Having just entered the era of the second generation of Corvettes, outlines for a new Corvette started materializing in 1959 when a clay model of the newest idea was molded. It’s safe to assume that this is the origin of the 1963 Corvette Stingray due to the similarities in their appearance. Actual production of the then-called Corvette Stingray was rushed after the release of the Jaguar XKE. The finished product was displayed for the public on September 28th 1962.

1963 Corvette Stingray Split Window Coupe

Corvette Split-Window Coupe

Larry Shinoda and Bill Mitchell are the duo widely credited for the appearance of the final version of the 1963 Corvette. The latter also envisioned the Split-Window Coupe model, whose dual split rear window became one of the most iconic views in the history of sports car industry.

This 1963 Corvette Stingray begins with a central hood bulge, continues across the roof, and “slams” the rear window into the car’s tail. Because the coupe was so lowly slung, the designers needed to come up with a method to ease exits and entries in and out of the car. As a result, they had the tops of the doors cut into the roof. As far as the iconic rear window goes, the shots were called by Mitchell, who wanted to emphasize the ridge.


The 1963 Coupe wasn’t the best for storage purposes since there was no lid trunk installed on the car. Albeit, a hatchback was briefly considered, as inspired by main competitor at the time Jaguar XKE, but they were forced to ditch the idea because of financial reasons. Instead, all of the coupe’s storage options come from the inside, behind the seats.


Corvette Z06 Option

It was difficult for GM to craft a speedy car ready to hit the racetracks. Not because they couldn’t do it, but because at the time, they lived under a racing ban that didn’t let them further pursue their talent as race car manufacturers. Regardless, because of the success of the 1963 Corvette Stingray, Zora Arkus-Duntov realized that it would’ve been a missed opportunity not to see one track-ready model driven through the factory gates.
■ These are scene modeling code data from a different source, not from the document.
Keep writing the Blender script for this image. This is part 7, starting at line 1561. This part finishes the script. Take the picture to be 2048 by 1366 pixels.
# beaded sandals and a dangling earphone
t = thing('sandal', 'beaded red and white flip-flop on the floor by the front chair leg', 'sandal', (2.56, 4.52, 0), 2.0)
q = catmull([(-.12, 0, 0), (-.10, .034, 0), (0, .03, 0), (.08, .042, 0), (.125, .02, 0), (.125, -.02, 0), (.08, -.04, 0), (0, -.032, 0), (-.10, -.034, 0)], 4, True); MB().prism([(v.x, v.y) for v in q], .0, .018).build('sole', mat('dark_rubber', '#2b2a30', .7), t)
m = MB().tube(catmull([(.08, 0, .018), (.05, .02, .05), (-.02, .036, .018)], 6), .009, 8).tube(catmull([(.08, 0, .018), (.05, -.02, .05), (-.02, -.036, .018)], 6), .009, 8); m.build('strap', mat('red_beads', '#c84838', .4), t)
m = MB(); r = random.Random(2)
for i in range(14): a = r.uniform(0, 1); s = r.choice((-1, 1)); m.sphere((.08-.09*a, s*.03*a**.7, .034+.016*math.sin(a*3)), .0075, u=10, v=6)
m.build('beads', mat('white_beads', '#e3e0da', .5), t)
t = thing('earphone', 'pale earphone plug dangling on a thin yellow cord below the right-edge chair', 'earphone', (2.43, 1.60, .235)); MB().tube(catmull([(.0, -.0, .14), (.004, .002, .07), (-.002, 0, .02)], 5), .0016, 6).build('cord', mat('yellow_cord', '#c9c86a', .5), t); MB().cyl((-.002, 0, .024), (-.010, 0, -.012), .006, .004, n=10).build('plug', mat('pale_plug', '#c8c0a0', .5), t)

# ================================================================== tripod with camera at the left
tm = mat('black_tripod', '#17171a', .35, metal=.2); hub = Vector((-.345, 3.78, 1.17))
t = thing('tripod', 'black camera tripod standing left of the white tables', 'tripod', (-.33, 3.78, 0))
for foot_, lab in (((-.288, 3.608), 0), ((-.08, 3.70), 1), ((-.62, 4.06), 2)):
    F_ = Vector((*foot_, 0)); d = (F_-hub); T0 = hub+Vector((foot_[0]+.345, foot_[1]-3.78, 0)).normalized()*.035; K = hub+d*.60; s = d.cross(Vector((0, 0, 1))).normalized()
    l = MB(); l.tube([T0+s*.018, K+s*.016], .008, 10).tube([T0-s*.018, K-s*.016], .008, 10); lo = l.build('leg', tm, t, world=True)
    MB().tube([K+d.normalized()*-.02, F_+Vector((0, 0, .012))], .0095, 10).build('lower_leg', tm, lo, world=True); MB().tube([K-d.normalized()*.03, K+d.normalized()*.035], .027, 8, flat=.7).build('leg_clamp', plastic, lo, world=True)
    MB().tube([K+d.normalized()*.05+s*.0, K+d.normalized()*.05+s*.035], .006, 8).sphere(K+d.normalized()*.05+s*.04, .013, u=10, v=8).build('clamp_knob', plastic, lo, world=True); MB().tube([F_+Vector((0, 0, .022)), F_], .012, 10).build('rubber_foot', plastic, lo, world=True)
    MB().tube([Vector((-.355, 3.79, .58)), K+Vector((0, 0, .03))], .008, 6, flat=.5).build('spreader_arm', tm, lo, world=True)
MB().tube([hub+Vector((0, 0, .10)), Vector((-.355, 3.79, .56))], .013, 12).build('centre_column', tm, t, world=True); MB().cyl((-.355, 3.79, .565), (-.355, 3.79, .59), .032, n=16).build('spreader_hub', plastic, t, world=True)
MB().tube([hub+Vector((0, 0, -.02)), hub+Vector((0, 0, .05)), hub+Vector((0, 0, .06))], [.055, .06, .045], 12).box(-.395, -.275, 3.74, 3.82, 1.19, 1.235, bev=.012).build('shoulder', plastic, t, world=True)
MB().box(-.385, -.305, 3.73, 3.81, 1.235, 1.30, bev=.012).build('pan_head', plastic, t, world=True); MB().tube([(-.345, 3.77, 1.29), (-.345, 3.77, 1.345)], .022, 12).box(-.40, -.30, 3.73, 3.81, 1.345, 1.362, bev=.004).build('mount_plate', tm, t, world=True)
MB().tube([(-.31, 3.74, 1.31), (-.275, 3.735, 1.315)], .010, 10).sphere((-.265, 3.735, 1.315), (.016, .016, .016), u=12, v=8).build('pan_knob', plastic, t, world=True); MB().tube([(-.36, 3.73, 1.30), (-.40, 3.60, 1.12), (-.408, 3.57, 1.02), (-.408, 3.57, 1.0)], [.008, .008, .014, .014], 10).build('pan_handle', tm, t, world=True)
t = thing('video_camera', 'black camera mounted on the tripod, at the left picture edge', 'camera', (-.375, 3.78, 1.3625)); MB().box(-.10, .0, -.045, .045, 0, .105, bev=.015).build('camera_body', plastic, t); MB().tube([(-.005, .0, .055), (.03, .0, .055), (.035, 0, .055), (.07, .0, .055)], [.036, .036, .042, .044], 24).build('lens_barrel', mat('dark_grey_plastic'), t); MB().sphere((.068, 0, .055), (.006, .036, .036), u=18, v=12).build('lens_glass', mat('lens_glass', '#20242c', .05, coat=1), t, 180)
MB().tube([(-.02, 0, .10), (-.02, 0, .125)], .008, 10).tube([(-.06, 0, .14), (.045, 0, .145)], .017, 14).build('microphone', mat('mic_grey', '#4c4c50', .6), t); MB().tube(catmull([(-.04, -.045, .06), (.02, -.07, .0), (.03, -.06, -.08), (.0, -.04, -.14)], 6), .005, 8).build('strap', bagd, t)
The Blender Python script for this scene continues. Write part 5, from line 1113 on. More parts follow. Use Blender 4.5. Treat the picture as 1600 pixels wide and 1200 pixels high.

And this is how several Corvette enthusiasts managed to get their hands on the Z06 option. It came equipped with a fuel-injected 327ci engine, four-speed transmission, and heavy-duty brakes composed of drums with sintered-metallic linings.


Engine Options

Engine choices didn’t differ from the options presented for the previous year’s version. Drivers had the base motor to start with, displaying a 250 horsepower engine with 350 lb/ft of torque. The primary optional engine was the L75 engine, though drivers still had the choice to opt for either a L76 or L84 as well.

Popular Options

There weren’t any extravagant tuning and design choices for the 1963 Corvette Stingray. The most popular choices were leather seats, air conditioning, power steering, and power brakes.


How does the 1963 Corvette live up in terms of performance? The first performance test occurred within a brand new 1963 Stingray and the final reports described an acceleration of 0-60-mph times of 5.8 seconds. Moreover, the same test reported that fuel consumption stood around 14.1 mpg overall.